Data block =
☆ ☆ ☆ ☆ ☆

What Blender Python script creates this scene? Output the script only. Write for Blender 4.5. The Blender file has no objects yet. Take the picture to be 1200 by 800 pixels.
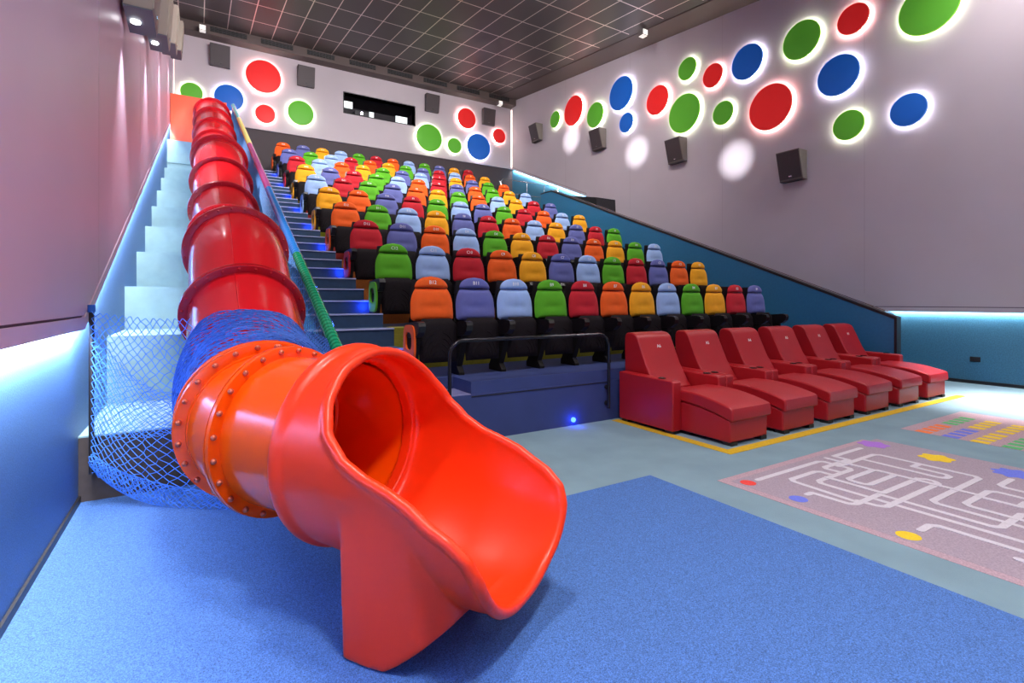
import bpy, bmesh, math, random
from mathutils import Vector, Matrix
random.seed(7)
PI = math.pi
scene = bpy.context.scene
col = scene.collection

# ------------------------------------------------------------------ camera, world, exposure, large lights
cam = bpy.data.cameras.new('camera'); cam.lens = 18; cam.sensor_width = 36; cam.shift_y = -47/1200
cam.clip_end = 200
camo = bpy.data.objects.new('camera', cam); col.objects.link(camo)
camo.location = (0, 0, 1.5); camo.rotation_euler = (PI/2, 0, -math.radians(31.45))
scene.camera = camo
scene.view_settings.view_transform = 'Standard'; scene.view_settings.look = 'None'
scene.view_settings.gamma = 1; scene.view_settings.use_curve_mapping = False
scene.view_settings.exposure = 0.0
w = bpy.data.worlds.new('world'); scene.world = w; w.use_nodes = True
w.node_tree.nodes['Background'].inputs[0].default_value = (.05, .05, .06, 1)
w.node_tree.nodes['Background'].inputs[1].default_value = .3

XL, XR, YB, YF = -.76, 12.07, 19.65, -5.0
def ceil_z(y): return 9.08 + .118*(y-7.72)

def area(name, loc, sx, sy, power, color=(1, 1, 1), rot=(0, 0, 0), spread=180, shape='RECTANGLE'):
    l = bpy.data.lights.new(name, 'AREA'); l.shape = shape; l.size = sx
    if shape == 'RECTANGLE': l.size_y = sy
    l.energy = power; l.color = color; l.spread = math.radians(spread)
    o = bpy.data.objects.new(name, l); col.objects.link(o); o.location = loc; o.rotation_euler = rot
    return o
# x, y, power, forward tilt in degrees (towards the tiers), spread
UNSEEN_LAMPS = [(.9, -1.2, 240, 0, 110), (5.6, -2.2, 60, 0, 160), (9.8, -2.2, 70, 0, 160), (.9, 2.6, 170, 0, 140), (5.6, 2.6, 70, 10, 160), (10.6, 2.6, 150, 0, 150), (10.3, 2.2, 110, 0, 25),
              (2.6, 7.0, 230, 62, 150), (6.6, 6.2, 230, 62, 150), (3.2, 10.6, 290, 66, 150), (7.4, 8.6, 290, 66, 150)]  # unseen lamps placed for brightness; the tilted ones are added to light the back wall
for (x, y, p, tl, sp_) in UNSEEN_LAMPS:
    area('unseen_ceiling_light', (x, y, ceil_z(y)-.16-.2*(tl > 20)), .9, .9, p, (1, .95, .93), rot=(math.radians(tl), 0, 0), spread=sp_, shape='DISK')
WASH = (.95, .975, 1.0)
def strip_light(x, y0, z0, y1, z1, power, side, tip=46):
    L = math.hypot(y1-y0, z1-z0); a = math.atan2(z1-z0, y1-y0)
    o = area('led_strip_light', (x, (y0+y1)/2, (z0+z1)/2), .05, L, power, WASH, (a, 0, 0), spread=180)
    # tip the strip towards the wall it hangs on
    o.rotation_euler = (Matrix.Rotation(a, 3, 'X') @ Matrix.Rotation(side*math.radians(tip), 3, 'Y')).to_euler()
    return o
strip_light(XL+.055, YF, 1.285, 4.72, 1.285, 330, 1)
strip_light(XL+.055, 4.76, 1.30, YB-.05, 7.28, 440, 1, 48)
strip_light(XR-.055, YF, 1.285, 5.5, 1.285, 60, -1)
strip_light(XR-.055, 14.5, 5.28, YB-.05, 7.38, 50, -1)

# ------------------------------------------------------------------ helpers
def tag(o, label=None, cat=None, group=None, kind=None):
    if label: o['label'] = label
    if cat: o['category'] = cat
    if group: o['group'] = group
    if kind: o['kind'] = kind
    return o
def empty(name, loc=(0, 0, 0), rz=0, label=None, cat=None, group=None):
    o = bpy.data.objects.new(name, None); col.objects.link(o)
    o.location = loc; o.rotation_euler = (0, 0, rz); o.empty_display_size = .1
    return tag(o, label, cat, group)
class MB:
    def __init__(s): s.v = []; s.f = []; s.m = []
    def add(s, vs, fs, mi=0):
        b = len(s.v); s.v += [tuple(p) for p in vs]
        for f in fs: s.f.append([b+i for i in f]); s.m.append(mi)
    def box(s, x0, x1, y0, y1, z0, z1, mi=0):
        s.add([(x0,y0,z0),(x1,y0,z0),(x1,y1,z0),(x0,y1,z0),(x0,y0,z1),(x1,y0,z1),(x1,y1,z1),(x0,y1,z1)],
              [(0,3,2,1),(4,5,6,7),(0,1,5,4),(1,2,6,5),(2,3,7,6),(3,0,4,7)], mi)
    def prism(s, pts, x0, x1, mi=0):           # pts in (y,z), counter-clockwise seen from +x
        n = len(pts)
        s.add([(x0, p[0], p[1]) for p in pts]+[(x1, p[0], p[1]) for p in pts],
              [tuple(range(n-1, -1, -1)), tuple(range(n, 2*n))]+[(i, (i+1) % n, n+(i+1) % n, n+i) for i in range(n)], mi)
    def prism_z(s, pts, z0, z1, mi=0):         # pts in (x,y)
        n = len(pts)
        s.add([(p[0], p[1], z0) for p in pts]+[(p[0], p[1], z1) for p in pts],
              [tuple(range(n-1, -1, -1)), tuple(range(n, 2*n))]+[(i, (i+1) % n, n+(i+1) % n, n+i) for i in range(n)], mi)
    def tube(s, pts, r, n=8, mi=0, caps=True, closed=False):
        pts = [Vector(p) for p in pts]; N = len(pts); rings = []; up = None
        for i, p in enumerate(pts):
            if closed: t = pts[(i+1) % N]-pts[i-1]
            else: t = pts[min(i+1, N-1)]-pts[max(i-1, 0)]
            if t.length < 1e-9: t = Vector((0, 0, 1))
            t.normalize()
            if up is None: up = Vector((0, 0, 1)) if abs(t.z) < .9 else Vector((0, 1, 0))
            a = t.cross(up)
            if a.length < 1e-6: a = t.cross(Vector((1, 0, 0)))
            a.normalize(); up = a.cross(t).normalized()
            rr = r[i] if isinstance(r, (list, tuple)) else r
            rings.append([p+a*math.cos(2*PI*k/n)*rr+up*math.sin(2*PI*k/n)*rr for k in range(n)])
        vs = [q for rg in rings for q in rg]; fs = []
        for i in range(N if closed else N-1):
            j = (i+1) % N
            for k in range(n): fs.append((i*n+k, i*n+(k+1) % n, j*n+(k+1) % n, j*n+k))
        if caps and not closed: fs += [tuple(range(n-1, -1, -1)), tuple((N-1)*n+k for k in range(n))]
        s.add(vs, fs, mi)
    def lathe(s, prof, c, axis, n=32, mi=0, caps=True, closed=False):   # prof: (along axis, radius)
        ax = Vector(axis).normalized(); a = ax.cross(Vector((0, 0, 1)))
        if a.length < 1e-4: a = Vector((1, 0, 0))
        a.normalize(); b = a.cross(ax); c = Vector(c); vs = []
        for (h, r) in prof:
            for k in range(n): vs.append(c+ax*h+a*math.cos(2*PI*k/n)*r+b*math.sin(2*PI*k/n)*r)
        m = len(prof); fs = []
        for i in range(m if closed else m-1):
            j = (i+1) % m
            for k in range(n): fs.append((i*n+k, i*n+(k+1) % n, j*n+(k+1) % n, j*n+k))
        if caps and not closed: fs += [tuple(range(n-1, -1, -1)), tuple((m-1)*n+k for k in range(n))]
        s.add(vs, fs, mi)
    def grid(s, fn, nu, nv, mi=0, wrap=False):
        vs = [fn(i/nu, j/nv) for i in range(nu+(0 if wrap else 1)) for j in range(nv+1)]
        fs = []
        for i in range(nu):
            i2 = (i+1) % nu if wrap else i+1
            for j in range(nv): fs.append((i*(nv+1)+j, i2*(nv+1)+j, i2*(nv+1)+j+1, i*(nv+1)+j+1))
        s.add(vs, fs, mi)
    def mesh(s, name, mats, smooth=True, angle=35):
        me = bpy.data.meshes.new(name); me.from_pydata(s.v, [], s.f)
        if not isinstance(mats, (list, tuple)): mats = [mats]
        for m in mats: me.materials.append(m)
        me.polygons.foreach_set('material_index', s.m)
        bm = bmesh.new(); bm.from_mesh(me); bmesh.ops.recalc_face_normals(bm, faces=bm.faces)
        if smooth:
            ca = math.radians(angle)
            for e in bm.edges:
                e.smooth = not (len(e.link_faces) == 2 and e.calc_face_angle(0) > ca)
            for f in bm.faces: f.smooth = True
        bm.to_mesh(me); bm.free(); me.update()
        return me
    def build(s, name, mats, parent=None, smooth=True, angle=35, loc=None, bevel=None):
        o = bpy.data.objects.new(name, s.mesh(name, mats, smooth, angle)); col.objects.link(o)
        if parent: o.parent = parent
        if loc is not None: o.location = loc
        if bevel:
            b = o.modifiers.new('bevel', 'BEVEL'); b.width = bevel; b.segments = 3; b.limit_method = 'ANGLE'
            b.angle_limit = math.radians(40); b.harden_normals = False
        return o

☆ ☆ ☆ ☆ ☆

Exercise requirements = Leave out the pictures. Transcribe only the lines above, from the first through the one that contains "col = scene.collection".

Solution =
What Blender Python script creates this scene? Output the script only. Write for Blender 4.5. The Blender file has no objects yet. Take the picture to be 1200 by 800 pixels.
import bpy, bmesh, math, random
from mathutils import Vector, Matrix
random.seed(7)
PI = math.pi
scene = bpy.context.scene
col = scene.collection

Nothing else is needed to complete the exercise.